▸ Provided data

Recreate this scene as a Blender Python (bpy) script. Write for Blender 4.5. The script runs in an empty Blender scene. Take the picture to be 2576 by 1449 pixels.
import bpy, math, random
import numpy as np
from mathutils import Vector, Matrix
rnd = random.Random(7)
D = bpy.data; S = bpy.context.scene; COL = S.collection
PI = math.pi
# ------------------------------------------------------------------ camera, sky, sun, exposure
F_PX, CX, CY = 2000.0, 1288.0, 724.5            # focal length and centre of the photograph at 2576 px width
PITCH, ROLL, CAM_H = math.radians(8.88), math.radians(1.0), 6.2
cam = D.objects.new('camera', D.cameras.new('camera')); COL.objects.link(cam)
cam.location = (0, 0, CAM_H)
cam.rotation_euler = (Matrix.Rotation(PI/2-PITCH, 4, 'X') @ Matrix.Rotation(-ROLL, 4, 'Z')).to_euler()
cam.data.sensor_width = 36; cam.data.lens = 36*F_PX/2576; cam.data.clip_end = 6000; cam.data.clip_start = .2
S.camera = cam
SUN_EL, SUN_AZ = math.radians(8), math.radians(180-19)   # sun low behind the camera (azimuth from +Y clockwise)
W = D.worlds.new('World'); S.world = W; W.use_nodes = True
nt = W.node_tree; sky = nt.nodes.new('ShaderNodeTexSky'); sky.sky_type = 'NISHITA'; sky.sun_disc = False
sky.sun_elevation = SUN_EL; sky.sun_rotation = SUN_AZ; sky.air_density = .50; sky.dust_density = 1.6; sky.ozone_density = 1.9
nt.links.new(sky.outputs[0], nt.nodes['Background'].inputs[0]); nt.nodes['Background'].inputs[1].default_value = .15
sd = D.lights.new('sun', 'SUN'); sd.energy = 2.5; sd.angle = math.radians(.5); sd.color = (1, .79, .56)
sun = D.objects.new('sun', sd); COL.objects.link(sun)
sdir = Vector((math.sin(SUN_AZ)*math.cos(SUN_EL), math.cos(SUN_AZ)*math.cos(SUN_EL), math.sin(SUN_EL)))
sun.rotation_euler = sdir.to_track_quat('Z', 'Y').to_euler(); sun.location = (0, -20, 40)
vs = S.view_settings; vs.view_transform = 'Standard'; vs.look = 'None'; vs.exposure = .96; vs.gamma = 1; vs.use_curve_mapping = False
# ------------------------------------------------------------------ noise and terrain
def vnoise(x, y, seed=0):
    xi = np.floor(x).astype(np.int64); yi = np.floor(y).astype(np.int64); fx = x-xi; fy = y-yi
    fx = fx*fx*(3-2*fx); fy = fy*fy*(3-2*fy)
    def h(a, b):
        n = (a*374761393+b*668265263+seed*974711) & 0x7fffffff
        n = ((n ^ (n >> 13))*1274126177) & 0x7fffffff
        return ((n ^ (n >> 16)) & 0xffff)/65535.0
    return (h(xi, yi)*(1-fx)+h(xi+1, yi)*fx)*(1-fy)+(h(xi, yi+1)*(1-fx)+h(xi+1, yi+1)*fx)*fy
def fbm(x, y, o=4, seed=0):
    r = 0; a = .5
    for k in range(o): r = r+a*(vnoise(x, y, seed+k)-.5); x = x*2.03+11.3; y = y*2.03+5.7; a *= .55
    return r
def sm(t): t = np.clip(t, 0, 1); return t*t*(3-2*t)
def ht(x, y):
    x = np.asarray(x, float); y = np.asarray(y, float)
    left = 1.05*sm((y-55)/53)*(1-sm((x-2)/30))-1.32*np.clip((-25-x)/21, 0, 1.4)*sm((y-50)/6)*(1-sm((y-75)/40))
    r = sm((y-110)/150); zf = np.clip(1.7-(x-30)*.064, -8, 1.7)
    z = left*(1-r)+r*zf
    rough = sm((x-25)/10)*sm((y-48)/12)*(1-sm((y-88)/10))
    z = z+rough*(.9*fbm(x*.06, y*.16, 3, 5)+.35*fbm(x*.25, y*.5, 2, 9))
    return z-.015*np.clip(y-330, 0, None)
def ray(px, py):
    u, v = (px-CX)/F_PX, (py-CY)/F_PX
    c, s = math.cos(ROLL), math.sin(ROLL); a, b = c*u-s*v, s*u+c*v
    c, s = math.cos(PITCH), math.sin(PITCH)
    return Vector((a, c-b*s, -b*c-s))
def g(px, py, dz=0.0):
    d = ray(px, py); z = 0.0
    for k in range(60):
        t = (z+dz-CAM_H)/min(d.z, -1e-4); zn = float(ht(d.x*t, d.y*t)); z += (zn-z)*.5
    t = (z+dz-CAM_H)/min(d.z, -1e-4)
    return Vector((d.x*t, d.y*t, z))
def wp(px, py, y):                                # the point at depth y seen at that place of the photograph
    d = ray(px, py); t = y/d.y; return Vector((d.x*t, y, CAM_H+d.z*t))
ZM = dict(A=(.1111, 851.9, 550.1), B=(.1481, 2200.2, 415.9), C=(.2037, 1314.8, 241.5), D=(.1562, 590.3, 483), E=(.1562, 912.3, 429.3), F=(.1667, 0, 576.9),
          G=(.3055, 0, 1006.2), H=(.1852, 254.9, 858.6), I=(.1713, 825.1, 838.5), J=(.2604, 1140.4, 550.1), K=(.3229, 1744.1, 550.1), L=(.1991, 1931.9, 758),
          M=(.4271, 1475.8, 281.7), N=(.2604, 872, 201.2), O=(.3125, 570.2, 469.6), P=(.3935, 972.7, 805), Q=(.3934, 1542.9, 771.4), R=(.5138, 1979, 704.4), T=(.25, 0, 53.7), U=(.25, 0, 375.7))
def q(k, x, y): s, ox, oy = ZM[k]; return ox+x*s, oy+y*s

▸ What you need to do
Extract the full listing above without alteration.

▸ Correct output
Recreate this scene as a Blender Python (bpy) script. Write for Blender 4.5. The script runs in an empty Blender scene. Take the picture to be 2576 by 1449 pixels.
import bpy, math, random
import numpy as np
from mathutils import Vector, Matrix
rnd = random.Random(7)
D = bpy.data; S = bpy.context.scene; COL = S.collection
PI = math.pi
# ------------------------------------------------------------------ camera, sky, sun, exposure
F_PX, CX, CY = 2000.0, 1288.0, 724.5            # focal length and centre of the photograph at 2576 px width
PITCH, ROLL, CAM_H = math.radians(8.88), math.radians(1.0), 6.2
cam = D.objects.new('camera', D.cameras.new('camera')); COL.objects.link(cam)
cam.location = (0, 0, CAM_H)
cam.rotation_euler = (Matrix.Rotation(PI/2-PITCH, 4, 'X') @ Matrix.Rotation(-ROLL, 4, 'Z')).to_euler()
cam.data.sensor_width = 36; cam.data.lens = 36*F_PX/2576; cam.data.clip_end = 6000; cam.data.clip_start = .2
S.camera = cam
SUN_EL, SUN_AZ = math.radians(8), math.radians(180-19)   # sun low behind the camera (azimuth from +Y clockwise)
W = D.worlds.new('World'); S.world = W; W.use_nodes = True
nt = W.node_tree; sky = nt.nodes.new('ShaderNodeTexSky'); sky.sky_type = 'NISHITA'; sky.sun_disc = False
sky.sun_elevation = SUN_EL; sky.sun_rotation = SUN_AZ; sky.air_density = .50; sky.dust_density = 1.6; sky.ozone_density = 1.9
nt.links.new(sky.outputs[0], nt.nodes['Background'].inputs[0]); nt.nodes['Background'].inputs[1].default_value = .15
sd = D.lights.new('sun', 'SUN'); sd.energy = 2.5; sd.angle = math.radians(.5); sd.color = (1, .79, .56)
sun = D.objects.new('sun', sd); COL.objects.link(sun)
sdir = Vector((math.sin(SUN_AZ)*math.cos(SUN_EL), math.cos(SUN_AZ)*math.cos(SUN_EL), math.sin(SUN_EL)))
sun.rotation_euler = sdir.to_track_quat('Z', 'Y').to_euler(); sun.location = (0, -20, 40)
vs = S.view_settings; vs.view_transform = 'Standard'; vs.look = 'None'; vs.exposure = .96; vs.gamma = 1; vs.use_curve_mapping = False
# ------------------------------------------------------------------ noise and terrain
def vnoise(x, y, seed=0):
    xi = np.floor(x).astype(np.int64); yi = np.floor(y).astype(np.int64); fx = x-xi; fy = y-yi
    fx = fx*fx*(3-2*fx); fy = fy*fy*(3-2*fy)
    def h(a, b):
        n = (a*374761393+b*668265263+seed*974711) & 0x7fffffff
        n = ((n ^ (n >> 13))*1274126177) & 0x7fffffff
        return ((n ^ (n >> 16)) & 0xffff)/65535.0
    return (h(xi, yi)*(1-fx)+h(xi+1, yi)*fx)*(1-fy)+(h(xi, yi+1)*(1-fx)+h(xi+1, yi+1)*fx)*fy
def fbm(x, y, o=4, seed=0):
    r = 0; a = .5
    for k in range(o): r = r+a*(vnoise(x, y, seed+k)-.5); x = x*2.03+11.3; y = y*2.03+5.7; a *= .55
    return r
def sm(t): t = np.clip(t, 0, 1); return t*t*(3-2*t)
def ht(x, y):
    x = np.asarray(x, float); y = np.asarray(y, float)
    left = 1.05*sm((y-55)/53)*(1-sm((x-2)/30))-1.32*np.clip((-25-x)/21, 0, 1.4)*sm((y-50)/6)*(1-sm((y-75)/40))
    r = sm((y-110)/150); zf = np.clip(1.7-(x-30)*.064, -8, 1.7)
    z = left*(1-r)+r*zf
    rough = sm((x-25)/10)*sm((y-48)/12)*(1-sm((y-88)/10))
    z = z+rough*(.9*fbm(x*.06, y*.16, 3, 5)+.35*fbm(x*.25, y*.5, 2, 9))
    return z-.015*np.clip(y-330, 0, None)
def ray(px, py):
    u, v = (px-CX)/F_PX, (py-CY)/F_PX
    c, s = math.cos(ROLL), math.sin(ROLL); a, b = c*u-s*v, s*u+c*v
    c, s = math.cos(PITCH), math.sin(PITCH)
    return Vector((a, c-b*s, -b*c-s))
def g(px, py, dz=0.0):
    d = ray(px, py); z = 0.0
    for k in range(60):
        t = (z+dz-CAM_H)/min(d.z, -1e-4); zn = float(ht(d.x*t, d.y*t)); z += (zn-z)*.5
    t = (z+dz-CAM_H)/min(d.z, -1e-4)
    return Vector((d.x*t, d.y*t, z))
def wp(px, py, y):                                # the point at depth y seen at that place of the photograph
    d = ray(px, py); t = y/d.y; return Vector((d.x*t, y, CAM_H+d.z*t))
ZM = dict(A=(.1111, 851.9, 550.1), B=(.1481, 2200.2, 415.9), C=(.2037, 1314.8, 241.5), D=(.1562, 590.3, 483), E=(.1562, 912.3, 429.3), F=(.1667, 0, 576.9),
          G=(.3055, 0, 1006.2), H=(.1852, 254.9, 858.6), I=(.1713, 825.1, 838.5), J=(.2604, 1140.4, 550.1), K=(.3229, 1744.1, 550.1), L=(.1991, 1931.9, 758),
          M=(.4271, 1475.8, 281.7), N=(.2604, 872, 201.2), O=(.3125, 570.2, 469.6), P=(.3935, 972.7, 805), Q=(.3934, 1542.9, 771.4), R=(.5138, 1979, 704.4), T=(.25, 0, 53.7), U=(.25, 0, 375.7))
def q(k, x, y): s, ox, oy = ZM[k]; return ox+x*s, oy+y*s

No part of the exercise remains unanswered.